Each line that follows should be printed again exactly as it stands.

◆ **SUPPLIED DATA**
_____

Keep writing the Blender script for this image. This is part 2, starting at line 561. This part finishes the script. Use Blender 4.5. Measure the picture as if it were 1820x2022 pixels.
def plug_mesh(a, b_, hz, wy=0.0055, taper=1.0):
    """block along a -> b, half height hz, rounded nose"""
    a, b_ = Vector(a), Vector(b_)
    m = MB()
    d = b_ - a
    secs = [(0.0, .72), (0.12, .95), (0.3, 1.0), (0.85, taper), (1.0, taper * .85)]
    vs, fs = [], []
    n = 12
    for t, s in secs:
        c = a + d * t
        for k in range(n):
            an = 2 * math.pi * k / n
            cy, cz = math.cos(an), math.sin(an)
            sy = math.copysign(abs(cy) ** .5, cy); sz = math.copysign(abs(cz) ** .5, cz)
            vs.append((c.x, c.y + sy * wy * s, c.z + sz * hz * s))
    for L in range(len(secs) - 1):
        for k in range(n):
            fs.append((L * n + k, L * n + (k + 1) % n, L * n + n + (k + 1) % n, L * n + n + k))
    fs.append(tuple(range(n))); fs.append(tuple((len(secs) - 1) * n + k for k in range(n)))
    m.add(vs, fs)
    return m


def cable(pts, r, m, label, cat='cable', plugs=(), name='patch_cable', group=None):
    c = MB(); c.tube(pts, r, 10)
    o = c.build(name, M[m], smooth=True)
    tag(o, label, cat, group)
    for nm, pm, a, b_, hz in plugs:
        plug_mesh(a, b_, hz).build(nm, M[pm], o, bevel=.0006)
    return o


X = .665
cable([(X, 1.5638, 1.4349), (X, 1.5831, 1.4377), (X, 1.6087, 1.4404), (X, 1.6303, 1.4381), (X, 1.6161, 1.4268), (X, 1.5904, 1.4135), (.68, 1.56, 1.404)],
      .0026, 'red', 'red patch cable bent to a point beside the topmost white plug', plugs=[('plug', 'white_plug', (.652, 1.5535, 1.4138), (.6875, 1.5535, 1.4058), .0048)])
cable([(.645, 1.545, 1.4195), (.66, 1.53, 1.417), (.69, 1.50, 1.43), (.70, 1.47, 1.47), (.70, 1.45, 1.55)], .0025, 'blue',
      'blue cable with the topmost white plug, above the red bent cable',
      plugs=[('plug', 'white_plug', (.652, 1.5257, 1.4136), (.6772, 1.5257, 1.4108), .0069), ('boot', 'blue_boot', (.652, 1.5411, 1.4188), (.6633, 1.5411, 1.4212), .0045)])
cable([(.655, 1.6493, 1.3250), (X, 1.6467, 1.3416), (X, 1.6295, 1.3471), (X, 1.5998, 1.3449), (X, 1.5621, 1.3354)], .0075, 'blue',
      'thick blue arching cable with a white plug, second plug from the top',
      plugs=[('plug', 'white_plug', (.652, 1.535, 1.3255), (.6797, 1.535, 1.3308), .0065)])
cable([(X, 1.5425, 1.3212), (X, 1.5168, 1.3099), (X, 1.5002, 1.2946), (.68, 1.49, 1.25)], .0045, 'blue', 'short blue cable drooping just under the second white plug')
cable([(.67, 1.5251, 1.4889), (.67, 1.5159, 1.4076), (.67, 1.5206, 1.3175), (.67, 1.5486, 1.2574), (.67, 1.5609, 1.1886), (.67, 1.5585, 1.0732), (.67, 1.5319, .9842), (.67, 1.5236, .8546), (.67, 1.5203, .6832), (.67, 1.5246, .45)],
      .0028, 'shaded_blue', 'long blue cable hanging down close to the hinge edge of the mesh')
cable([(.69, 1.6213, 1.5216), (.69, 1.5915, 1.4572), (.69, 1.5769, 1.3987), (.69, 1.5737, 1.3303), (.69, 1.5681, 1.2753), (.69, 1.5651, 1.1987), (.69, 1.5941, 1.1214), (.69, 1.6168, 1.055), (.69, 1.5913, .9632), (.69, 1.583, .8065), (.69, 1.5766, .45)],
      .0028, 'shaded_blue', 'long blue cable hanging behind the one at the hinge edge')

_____

◆ **OUTPUT BELOW**
Keep writing the Blender script for this image. This is part 2, starting at line 561. This part finishes the script. Use Blender 4.5. Measure the picture as if it were 1820x2022 pixels.
def plug_mesh(a, b_, hz, wy=0.0055, taper=1.0):
    """block along a -> b, half height hz, rounded nose"""
    a, b_ = Vector(a), Vector(b_)
    m = MB()
    d = b_ - a
    secs = [(0.0, .72), (0.12, .95), (0.3, 1.0), (0.85, taper), (1.0, taper * .85)]
    vs, fs = [], []
    n = 12
    for t, s in secs:
        c = a + d * t
        for k in range(n):
            an = 2 * math.pi * k / n
            cy, cz = math.cos(an), math.sin(an)
            sy = math.copysign(abs(cy) ** .5, cy); sz = math.copysign(abs(cz) ** .5, cz)
            vs.append((c.x, c.y + sy * wy * s, c.z + sz * hz * s))
    for L in range(len(secs) - 1):
        for k in range(n):
            fs.append((L * n + k, L * n + (k + 1) % n, L * n + n + (k + 1) % n, L * n + n + k))
    fs.append(tuple(range(n))); fs.append(tuple((len(secs) - 1) * n + k for k in range(n)))
    m.add(vs, fs)
    return m


def cable(pts, r, m, label, cat='cable', plugs=(), name='patch_cable', group=None):
    c = MB(); c.tube(pts, r, 10)
    o = c.build(name, M[m], smooth=True)
    tag(o, label, cat, group)
    for nm, pm, a, b_, hz in plugs:
        plug_mesh(a, b_, hz).build(nm, M[pm], o, bevel=.0006)
    return o


X = .665
cable([(X, 1.5638, 1.4349), (X, 1.5831, 1.4377), (X, 1.6087, 1.4404), (X, 1.6303, 1.4381), (X, 1.6161, 1.4268), (X, 1.5904, 1.4135), (.68, 1.56, 1.404)],
      .0026, 'red', 'red patch cable bent to a point beside the topmost white plug', plugs=[('plug', 'white_plug', (.652, 1.5535, 1.4138), (.6875, 1.5535, 1.4058), .0048)])
cable([(.645, 1.545, 1.4195), (.66, 1.53, 1.417), (.69, 1.50, 1.43), (.70, 1.47, 1.47), (.70, 1.45, 1.55)], .0025, 'blue',
      'blue cable with the topmost white plug, above the red bent cable',
      plugs=[('plug', 'white_plug', (.652, 1.5257, 1.4136), (.6772, 1.5257, 1.4108), .0069), ('boot', 'blue_boot', (.652, 1.5411, 1.4188), (.6633, 1.5411, 1.4212), .0045)])
cable([(.655, 1.6493, 1.3250), (X, 1.6467, 1.3416), (X, 1.6295, 1.3471), (X, 1.5998, 1.3449), (X, 1.5621, 1.3354)], .0075, 'blue',
      'thick blue arching cable with a white plug, second plug from the top',
      plugs=[('plug', 'white_plug', (.652, 1.535, 1.3255), (.6797, 1.535, 1.3308), .0065)])
cable([(X, 1.5425, 1.3212), (X, 1.5168, 1.3099), (X, 1.5002, 1.2946), (.68, 1.49, 1.25)], .0045, 'blue', 'short blue cable drooping just under the second white plug')
cable([(.67, 1.5251, 1.4889), (.67, 1.5159, 1.4076), (.67, 1.5206, 1.3175), (.67, 1.5486, 1.2574), (.67, 1.5609, 1.1886), (.67, 1.5585, 1.0732), (.67, 1.5319, .9842), (.67, 1.5236, .8546), (.67, 1.5203, .6832), (.67, 1.5246, .45)],
      .0028, 'shaded_blue', 'long blue cable hanging down close to the hinge edge of the mesh')
cable([(.69, 1.6213, 1.5216), (.69, 1.5915, 1.4572), (.69, 1.5769, 1.3987), (.69, 1.5737, 1.3303), (.69, 1.5681, 1.2753), (.69, 1.5651, 1.1987), (.69, 1.5941, 1.1214), (.69, 1.6168, 1.055), (.69, 1.5913, .9632), (.69, 1.583, .8065), (.69, 1.5766, .45)],
      .0028, 'shaded_blue', 'long blue cable hanging behind the one at the hinge edge')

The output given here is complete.